• **Data**
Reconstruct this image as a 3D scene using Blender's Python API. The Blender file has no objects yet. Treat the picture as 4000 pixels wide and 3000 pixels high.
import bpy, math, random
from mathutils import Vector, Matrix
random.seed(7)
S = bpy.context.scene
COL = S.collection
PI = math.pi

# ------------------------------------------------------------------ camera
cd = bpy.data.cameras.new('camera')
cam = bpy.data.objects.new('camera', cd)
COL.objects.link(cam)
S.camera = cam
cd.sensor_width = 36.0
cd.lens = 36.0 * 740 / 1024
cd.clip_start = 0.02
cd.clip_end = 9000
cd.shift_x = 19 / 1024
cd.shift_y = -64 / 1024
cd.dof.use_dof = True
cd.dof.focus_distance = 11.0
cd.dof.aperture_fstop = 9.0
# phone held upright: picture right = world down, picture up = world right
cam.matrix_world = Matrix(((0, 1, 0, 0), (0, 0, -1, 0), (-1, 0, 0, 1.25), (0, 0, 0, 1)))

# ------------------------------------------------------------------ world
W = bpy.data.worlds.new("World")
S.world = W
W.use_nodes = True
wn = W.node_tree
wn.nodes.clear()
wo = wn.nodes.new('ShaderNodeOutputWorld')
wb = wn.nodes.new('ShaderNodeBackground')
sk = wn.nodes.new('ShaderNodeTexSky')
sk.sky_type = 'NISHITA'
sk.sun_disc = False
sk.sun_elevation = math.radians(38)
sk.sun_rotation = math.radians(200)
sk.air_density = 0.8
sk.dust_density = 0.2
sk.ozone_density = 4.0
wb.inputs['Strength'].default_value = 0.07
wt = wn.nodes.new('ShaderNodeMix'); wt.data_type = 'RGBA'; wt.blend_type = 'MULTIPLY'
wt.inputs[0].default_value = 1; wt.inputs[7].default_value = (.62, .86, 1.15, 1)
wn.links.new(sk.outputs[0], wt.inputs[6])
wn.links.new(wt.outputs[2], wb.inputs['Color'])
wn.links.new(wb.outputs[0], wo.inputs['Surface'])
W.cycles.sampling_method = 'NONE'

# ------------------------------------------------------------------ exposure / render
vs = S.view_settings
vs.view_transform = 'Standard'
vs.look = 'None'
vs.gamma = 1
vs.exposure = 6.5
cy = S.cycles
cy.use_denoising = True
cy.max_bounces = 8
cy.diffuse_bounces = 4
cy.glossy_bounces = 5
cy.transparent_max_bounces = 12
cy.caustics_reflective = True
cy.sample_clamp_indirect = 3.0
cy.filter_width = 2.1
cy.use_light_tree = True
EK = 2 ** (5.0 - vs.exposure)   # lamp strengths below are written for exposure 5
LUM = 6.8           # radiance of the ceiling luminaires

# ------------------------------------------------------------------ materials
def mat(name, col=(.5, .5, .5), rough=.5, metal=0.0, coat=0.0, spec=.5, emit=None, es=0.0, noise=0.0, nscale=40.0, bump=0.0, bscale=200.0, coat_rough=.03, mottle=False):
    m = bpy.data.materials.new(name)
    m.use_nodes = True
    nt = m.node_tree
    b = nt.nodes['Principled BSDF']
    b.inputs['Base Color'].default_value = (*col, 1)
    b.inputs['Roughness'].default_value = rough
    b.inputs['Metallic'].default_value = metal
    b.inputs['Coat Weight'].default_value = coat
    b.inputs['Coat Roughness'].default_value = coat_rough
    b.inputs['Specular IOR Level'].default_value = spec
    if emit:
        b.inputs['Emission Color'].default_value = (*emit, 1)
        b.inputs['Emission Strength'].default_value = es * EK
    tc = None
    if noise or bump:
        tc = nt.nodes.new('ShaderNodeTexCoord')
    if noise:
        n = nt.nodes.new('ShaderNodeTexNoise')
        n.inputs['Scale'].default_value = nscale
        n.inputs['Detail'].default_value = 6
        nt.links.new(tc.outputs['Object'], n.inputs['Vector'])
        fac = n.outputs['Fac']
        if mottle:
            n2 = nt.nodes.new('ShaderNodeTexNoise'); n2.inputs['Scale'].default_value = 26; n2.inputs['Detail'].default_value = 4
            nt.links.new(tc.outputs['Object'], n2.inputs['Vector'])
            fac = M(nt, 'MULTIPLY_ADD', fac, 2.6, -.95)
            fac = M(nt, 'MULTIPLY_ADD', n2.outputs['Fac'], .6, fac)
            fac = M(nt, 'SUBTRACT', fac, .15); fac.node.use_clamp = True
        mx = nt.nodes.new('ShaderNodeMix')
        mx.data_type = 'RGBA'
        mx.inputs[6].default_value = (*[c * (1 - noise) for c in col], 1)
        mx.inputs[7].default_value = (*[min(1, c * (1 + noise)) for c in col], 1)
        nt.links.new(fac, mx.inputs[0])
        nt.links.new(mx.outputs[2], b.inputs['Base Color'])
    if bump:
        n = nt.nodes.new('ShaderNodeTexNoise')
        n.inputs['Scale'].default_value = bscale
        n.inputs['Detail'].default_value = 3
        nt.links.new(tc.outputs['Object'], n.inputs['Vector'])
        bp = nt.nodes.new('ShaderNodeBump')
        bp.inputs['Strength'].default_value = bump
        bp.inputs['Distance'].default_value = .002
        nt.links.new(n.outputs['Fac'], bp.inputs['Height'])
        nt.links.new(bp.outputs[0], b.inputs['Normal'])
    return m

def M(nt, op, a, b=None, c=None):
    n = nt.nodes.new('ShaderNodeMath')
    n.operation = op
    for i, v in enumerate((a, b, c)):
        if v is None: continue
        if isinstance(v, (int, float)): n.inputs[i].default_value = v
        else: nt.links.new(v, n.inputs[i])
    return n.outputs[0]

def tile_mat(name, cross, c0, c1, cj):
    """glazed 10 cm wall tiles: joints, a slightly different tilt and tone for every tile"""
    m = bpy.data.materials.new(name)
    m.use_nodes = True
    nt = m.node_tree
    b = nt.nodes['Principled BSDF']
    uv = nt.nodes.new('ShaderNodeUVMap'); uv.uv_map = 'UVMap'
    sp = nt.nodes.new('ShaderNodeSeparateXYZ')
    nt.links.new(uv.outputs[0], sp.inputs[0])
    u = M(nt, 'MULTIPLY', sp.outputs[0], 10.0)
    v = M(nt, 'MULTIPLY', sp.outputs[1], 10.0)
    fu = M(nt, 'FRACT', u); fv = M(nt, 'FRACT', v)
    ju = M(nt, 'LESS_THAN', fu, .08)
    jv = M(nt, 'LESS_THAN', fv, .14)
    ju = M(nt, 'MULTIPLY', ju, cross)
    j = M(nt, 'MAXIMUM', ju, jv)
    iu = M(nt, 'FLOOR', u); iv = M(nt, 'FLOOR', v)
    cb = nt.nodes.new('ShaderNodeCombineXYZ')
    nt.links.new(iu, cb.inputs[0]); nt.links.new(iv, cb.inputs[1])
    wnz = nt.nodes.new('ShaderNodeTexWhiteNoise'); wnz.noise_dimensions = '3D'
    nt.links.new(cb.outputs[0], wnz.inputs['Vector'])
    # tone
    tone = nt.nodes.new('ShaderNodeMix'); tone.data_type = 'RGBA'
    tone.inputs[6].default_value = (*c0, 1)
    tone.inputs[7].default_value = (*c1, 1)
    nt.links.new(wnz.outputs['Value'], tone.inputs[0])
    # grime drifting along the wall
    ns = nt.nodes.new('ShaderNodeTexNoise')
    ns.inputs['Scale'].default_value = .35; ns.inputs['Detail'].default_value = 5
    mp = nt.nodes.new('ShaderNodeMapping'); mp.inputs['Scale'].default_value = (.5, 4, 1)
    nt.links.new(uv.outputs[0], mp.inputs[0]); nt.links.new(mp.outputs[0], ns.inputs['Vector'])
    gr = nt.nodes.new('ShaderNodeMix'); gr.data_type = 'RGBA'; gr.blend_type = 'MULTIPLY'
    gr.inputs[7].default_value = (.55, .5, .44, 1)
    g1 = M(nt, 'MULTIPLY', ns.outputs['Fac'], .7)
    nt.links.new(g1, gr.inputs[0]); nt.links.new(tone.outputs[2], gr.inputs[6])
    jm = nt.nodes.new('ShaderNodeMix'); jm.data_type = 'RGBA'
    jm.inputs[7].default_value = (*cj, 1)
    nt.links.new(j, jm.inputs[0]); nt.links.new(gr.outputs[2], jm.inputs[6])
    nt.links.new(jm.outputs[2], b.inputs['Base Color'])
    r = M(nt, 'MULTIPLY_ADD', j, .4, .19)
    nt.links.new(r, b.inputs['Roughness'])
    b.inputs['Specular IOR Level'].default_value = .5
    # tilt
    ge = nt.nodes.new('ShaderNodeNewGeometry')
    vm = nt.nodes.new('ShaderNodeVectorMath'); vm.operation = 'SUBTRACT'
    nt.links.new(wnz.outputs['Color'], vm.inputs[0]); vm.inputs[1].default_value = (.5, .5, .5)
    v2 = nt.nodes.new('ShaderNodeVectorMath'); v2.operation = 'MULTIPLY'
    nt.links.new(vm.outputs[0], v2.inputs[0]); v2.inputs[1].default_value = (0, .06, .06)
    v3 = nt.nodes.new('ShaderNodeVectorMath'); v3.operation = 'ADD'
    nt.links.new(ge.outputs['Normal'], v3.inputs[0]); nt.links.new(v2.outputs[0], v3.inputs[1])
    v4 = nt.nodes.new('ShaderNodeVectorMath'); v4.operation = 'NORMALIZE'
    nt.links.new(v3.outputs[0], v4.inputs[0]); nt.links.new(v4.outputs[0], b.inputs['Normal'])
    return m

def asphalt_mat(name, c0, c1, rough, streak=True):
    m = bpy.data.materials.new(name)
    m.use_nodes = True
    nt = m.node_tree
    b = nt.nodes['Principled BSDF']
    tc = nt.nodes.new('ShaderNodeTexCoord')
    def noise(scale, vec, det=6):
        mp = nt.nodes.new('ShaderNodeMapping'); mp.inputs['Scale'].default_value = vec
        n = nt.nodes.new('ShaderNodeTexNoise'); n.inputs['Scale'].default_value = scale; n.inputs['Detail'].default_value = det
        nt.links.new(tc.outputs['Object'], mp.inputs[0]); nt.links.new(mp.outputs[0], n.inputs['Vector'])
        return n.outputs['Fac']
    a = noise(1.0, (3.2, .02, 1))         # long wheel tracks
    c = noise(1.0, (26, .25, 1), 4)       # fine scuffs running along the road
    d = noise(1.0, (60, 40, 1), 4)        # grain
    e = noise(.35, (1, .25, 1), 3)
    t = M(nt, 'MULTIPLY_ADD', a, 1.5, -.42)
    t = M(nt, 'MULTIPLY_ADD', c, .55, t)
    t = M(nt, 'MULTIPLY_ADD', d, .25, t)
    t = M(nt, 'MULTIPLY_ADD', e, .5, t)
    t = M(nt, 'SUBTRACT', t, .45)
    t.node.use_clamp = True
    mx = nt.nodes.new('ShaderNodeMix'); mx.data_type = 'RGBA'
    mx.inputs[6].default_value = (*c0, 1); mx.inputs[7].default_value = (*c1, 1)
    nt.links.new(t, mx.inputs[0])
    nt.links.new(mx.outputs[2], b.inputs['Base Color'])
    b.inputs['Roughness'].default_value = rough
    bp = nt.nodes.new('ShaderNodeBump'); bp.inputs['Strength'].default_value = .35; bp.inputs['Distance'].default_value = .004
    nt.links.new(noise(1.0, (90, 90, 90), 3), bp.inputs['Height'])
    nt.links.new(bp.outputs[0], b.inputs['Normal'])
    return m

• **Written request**
Copy, please, exactly the lines that start at the first line of the data and end at the line containing "1.25), (0, 0, 0, 1)))", both kept and no others.

• **Response to the task**
Reconstruct this image as a 3D scene using Blender's Python API. The Blender file has no objects yet. Treat the picture as 4000 pixels wide and 3000 pixels high.
import bpy, math, random
from mathutils import Vector, Matrix
random.seed(7)
S = bpy.context.scene
COL = S.collection
PI = math.pi

# ------------------------------------------------------------------ camera
cd = bpy.data.cameras.new('camera')
cam = bpy.data.objects.new('camera', cd)
COL.objects.link(cam)
S.camera = cam
cd.sensor_width = 36.0
cd.lens = 36.0 * 740 / 1024
cd.clip_start = 0.02
cd.clip_end = 9000
cd.shift_x = 19 / 1024
cd.shift_y = -64 / 1024
cd.dof.use_dof = True
cd.dof.focus_distance = 11.0
cd.dof.aperture_fstop = 9.0
# phone held upright: picture right = world down, picture up = world right
cam.matrix_world = Matrix(((0, 1, 0, 0), (0, 0, -1, 0), (-1, 0, 0, 1.25), (0, 0, 0, 1)))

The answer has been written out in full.